In polls we trust?

Bush leads by 10 points. No, wait, Kerry's up by 5. No, Nader's on top! OK -- that's not true, but in the ever crazier world of election polls, who knows what's next?

Oct 6, 2004 | On Sept. 17, the Gallup Organization, the polling industry's oldest and most respected firm, released a survey devastating to the prospects of John Kerry's campaign for the presidency. After interviewing more than a thousand people, the company determined that Americans "likely" to vote in November preferred George W. Bush to Kerry by a 13-point margin -- 55 percent to 42 percent.

Bush's lead in the poll marked "the first statistically significant edge either candidate has held this year," reported USA Today, which, along with CNN, is one of the main media sponsors of the Gallup Poll. The paper added: "The boost Bush received from the Republican convention has increased rather than dissipated, reshaping a race that for months has been nearly tied."

At the time, a number of other polls were suggesting a much closer race, though all gave Bush a lead among likely voters: A survey by the firm ICR had him up by 8 percent, one by the New Democrat Network showed Bush ahead by 5, and Democracy Corps, the political strategy organization run by a group of former Clinton strategists, put Bush's lead at just 1 percent.

Left-wing bloggers immediately suspected something was amiss with Gallup's apparently aberrant results, and one of them, Steve Soto of the Left Coaster, asked Gallup's representatives for a more detailed explanation of what kinds of voters Gallup considered "likely" to go to the polls on Election Day. Gallup courteously sent Soto a reply, one that convinced him, and Democrats all over the Web, that the firm's polls were rigged.

Gallup's survey, it turned out, included a large number of Republicans -- about 40 percent of the people polled identified themselves as being in the GOP, a number far higher than the Republican share of voters in recent presidential elections. Of course Gallup's poll was showing a huge Bush win, Democrats cried -- the company was calling too many Republicans! The brewing lefty anger at Gallup hit a fever pitch on Thursday, when MoveOn.org, the liberal advocacy group, purchased a full-page ad in the New York Times denouncing Gallup's methodology. "Why does America's top pollster keep getting it wrong?" the ad asked in bazillion-point type. It also noted that George Gallup Jr., the son of the Gallup Organization's founder and a longtime executive of the firm, is "a devout evangelical Christian." MoveOn didn't specify why that was important, but the implication was clear: Gallup is on George W. Bush's side in this election.

Is Gallup's poll pulling for Bush? The short answer is no; polling experts, even Democratic polling experts, consider Gallup transcendently nonpartisan, one of the survey industry's straightest shooters. Several pollsters say they resent MoveOn's attack on Gallup.
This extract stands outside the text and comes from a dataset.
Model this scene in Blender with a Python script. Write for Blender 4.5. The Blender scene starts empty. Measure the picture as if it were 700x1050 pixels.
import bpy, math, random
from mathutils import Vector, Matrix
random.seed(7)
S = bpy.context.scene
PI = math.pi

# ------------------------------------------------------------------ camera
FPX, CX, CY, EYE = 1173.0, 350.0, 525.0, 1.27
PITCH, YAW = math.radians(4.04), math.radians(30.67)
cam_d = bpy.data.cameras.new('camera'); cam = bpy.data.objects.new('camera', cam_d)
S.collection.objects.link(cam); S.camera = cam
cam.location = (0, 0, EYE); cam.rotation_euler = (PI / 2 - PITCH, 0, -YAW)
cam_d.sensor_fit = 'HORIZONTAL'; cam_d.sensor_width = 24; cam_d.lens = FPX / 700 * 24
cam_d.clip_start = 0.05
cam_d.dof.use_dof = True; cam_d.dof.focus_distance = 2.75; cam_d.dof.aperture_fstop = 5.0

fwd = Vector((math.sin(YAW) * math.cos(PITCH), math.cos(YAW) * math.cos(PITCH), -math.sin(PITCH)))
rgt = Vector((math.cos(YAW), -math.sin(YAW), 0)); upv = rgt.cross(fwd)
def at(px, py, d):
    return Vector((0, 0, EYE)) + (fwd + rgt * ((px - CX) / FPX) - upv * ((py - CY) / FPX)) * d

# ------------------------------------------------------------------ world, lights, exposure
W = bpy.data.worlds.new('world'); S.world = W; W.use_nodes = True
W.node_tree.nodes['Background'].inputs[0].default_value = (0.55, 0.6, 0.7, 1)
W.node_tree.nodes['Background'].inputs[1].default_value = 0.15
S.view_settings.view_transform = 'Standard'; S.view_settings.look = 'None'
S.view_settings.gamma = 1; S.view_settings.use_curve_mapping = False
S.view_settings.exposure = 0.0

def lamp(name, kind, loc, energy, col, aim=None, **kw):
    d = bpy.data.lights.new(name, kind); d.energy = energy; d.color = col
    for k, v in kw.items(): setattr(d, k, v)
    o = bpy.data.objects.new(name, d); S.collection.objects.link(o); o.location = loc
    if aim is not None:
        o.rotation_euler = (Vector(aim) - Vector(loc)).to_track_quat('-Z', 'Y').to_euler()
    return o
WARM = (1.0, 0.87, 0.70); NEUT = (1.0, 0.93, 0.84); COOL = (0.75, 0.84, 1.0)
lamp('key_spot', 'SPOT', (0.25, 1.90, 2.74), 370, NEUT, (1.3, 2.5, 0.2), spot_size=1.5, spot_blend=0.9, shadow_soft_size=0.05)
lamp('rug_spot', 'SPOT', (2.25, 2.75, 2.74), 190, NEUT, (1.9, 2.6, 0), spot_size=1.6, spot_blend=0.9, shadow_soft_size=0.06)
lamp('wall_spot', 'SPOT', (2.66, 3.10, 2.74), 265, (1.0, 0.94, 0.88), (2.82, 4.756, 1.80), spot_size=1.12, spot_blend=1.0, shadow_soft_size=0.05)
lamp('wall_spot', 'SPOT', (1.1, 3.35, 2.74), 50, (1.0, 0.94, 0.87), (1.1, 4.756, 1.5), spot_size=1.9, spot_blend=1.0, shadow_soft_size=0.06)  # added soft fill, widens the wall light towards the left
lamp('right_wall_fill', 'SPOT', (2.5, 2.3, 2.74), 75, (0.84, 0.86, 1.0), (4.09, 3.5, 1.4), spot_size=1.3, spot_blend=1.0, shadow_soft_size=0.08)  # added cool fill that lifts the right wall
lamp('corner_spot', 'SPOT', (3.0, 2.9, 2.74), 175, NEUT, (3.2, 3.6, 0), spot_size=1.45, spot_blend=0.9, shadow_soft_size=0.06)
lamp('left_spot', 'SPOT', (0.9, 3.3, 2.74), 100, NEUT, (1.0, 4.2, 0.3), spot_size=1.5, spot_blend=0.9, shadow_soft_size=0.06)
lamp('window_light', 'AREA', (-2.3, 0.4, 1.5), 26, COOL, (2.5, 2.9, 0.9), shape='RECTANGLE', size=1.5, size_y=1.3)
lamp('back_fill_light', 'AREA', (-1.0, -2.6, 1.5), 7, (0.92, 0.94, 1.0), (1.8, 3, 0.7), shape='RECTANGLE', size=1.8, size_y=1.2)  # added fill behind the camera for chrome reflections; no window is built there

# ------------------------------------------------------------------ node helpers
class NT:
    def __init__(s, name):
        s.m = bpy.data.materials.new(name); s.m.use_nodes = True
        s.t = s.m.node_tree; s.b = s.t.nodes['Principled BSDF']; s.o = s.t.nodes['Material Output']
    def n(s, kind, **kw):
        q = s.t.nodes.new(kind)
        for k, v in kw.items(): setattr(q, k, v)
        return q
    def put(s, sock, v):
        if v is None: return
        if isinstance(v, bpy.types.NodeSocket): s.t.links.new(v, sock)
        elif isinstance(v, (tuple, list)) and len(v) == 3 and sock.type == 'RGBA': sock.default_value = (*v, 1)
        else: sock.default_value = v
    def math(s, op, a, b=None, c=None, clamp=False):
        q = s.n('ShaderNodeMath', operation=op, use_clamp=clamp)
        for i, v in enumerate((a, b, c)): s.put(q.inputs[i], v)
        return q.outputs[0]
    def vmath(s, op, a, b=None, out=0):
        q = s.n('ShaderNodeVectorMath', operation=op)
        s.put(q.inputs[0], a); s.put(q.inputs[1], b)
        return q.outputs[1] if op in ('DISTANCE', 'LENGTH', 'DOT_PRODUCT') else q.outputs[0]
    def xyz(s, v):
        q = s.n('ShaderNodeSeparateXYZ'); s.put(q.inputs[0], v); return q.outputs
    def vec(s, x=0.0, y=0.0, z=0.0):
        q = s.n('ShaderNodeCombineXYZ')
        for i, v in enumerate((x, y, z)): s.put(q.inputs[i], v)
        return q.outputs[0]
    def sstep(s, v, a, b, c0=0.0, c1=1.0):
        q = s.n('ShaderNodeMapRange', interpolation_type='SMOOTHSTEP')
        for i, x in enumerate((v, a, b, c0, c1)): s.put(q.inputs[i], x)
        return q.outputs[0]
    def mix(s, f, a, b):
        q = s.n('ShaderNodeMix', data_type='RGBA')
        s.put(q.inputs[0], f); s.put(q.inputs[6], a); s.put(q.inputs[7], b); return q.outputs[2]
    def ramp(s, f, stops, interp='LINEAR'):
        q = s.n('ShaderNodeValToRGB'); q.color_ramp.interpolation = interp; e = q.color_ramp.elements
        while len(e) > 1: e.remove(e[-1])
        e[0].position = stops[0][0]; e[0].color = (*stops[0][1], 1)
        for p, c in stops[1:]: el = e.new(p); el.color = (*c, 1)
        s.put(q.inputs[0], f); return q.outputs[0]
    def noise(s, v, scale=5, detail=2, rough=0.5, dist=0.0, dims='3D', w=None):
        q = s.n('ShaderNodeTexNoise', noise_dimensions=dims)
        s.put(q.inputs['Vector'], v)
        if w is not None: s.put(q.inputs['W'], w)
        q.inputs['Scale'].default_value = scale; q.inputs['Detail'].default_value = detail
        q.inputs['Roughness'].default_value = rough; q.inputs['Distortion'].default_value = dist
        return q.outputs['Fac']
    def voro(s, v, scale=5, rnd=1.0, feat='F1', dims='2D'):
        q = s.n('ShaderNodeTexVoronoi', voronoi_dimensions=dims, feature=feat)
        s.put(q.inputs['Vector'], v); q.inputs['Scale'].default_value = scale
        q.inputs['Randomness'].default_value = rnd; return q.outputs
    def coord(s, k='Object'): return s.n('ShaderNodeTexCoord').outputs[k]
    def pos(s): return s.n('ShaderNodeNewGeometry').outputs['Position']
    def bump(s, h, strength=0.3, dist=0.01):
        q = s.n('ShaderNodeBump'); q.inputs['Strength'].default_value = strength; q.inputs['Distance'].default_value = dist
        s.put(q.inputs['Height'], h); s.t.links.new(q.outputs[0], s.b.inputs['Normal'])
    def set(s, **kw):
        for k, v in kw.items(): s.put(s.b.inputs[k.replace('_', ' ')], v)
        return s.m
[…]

But there's a more important side to the kerfuffle over the Gallup Poll, one that lays bare not only legitimate questions over Gallup's methodology but also, more generally, the possible shortcomings of all election polls as well as the mistakes the public and the media make in interpreting them. In addition, there are many reasons, these days, to be broadly suspicious of the truth according to pollsters. Not the least of them is that an increasingly large share of the population fails to respond to pollsters' calls (a phenomenon that may be responsible for Gallup's odd Sept. 17 poll results) and are possibly evading surveyors altogether by using cellphones and caller I.D. systems. In a tight race, these concerns are more consequential; and the polling industry sees no good way around the problems in the long run.

We live, today, in an era of polling ubiquity. In the 2004 election, we'll probably have more polls from more organizations over more topics than we've ever had before, and the public will enjoy far greater access to these polls than in the past. The many polls dictate media coverage and campaign strategy, determining from week to week and day to day how journalists and insiders call the race -- not only who's up and who's down but why, how, where and what they should do about it.

Indeed, right now, a new Gallup Poll, released Sunday, shows the presidential race tied, with Bush and Kerry at 49 percent among likely voters. Other polls this week variously show Kerry leading, Bush leading, or neither. What should you make of those numbers? Perhaps the best thing to do is resist their pull.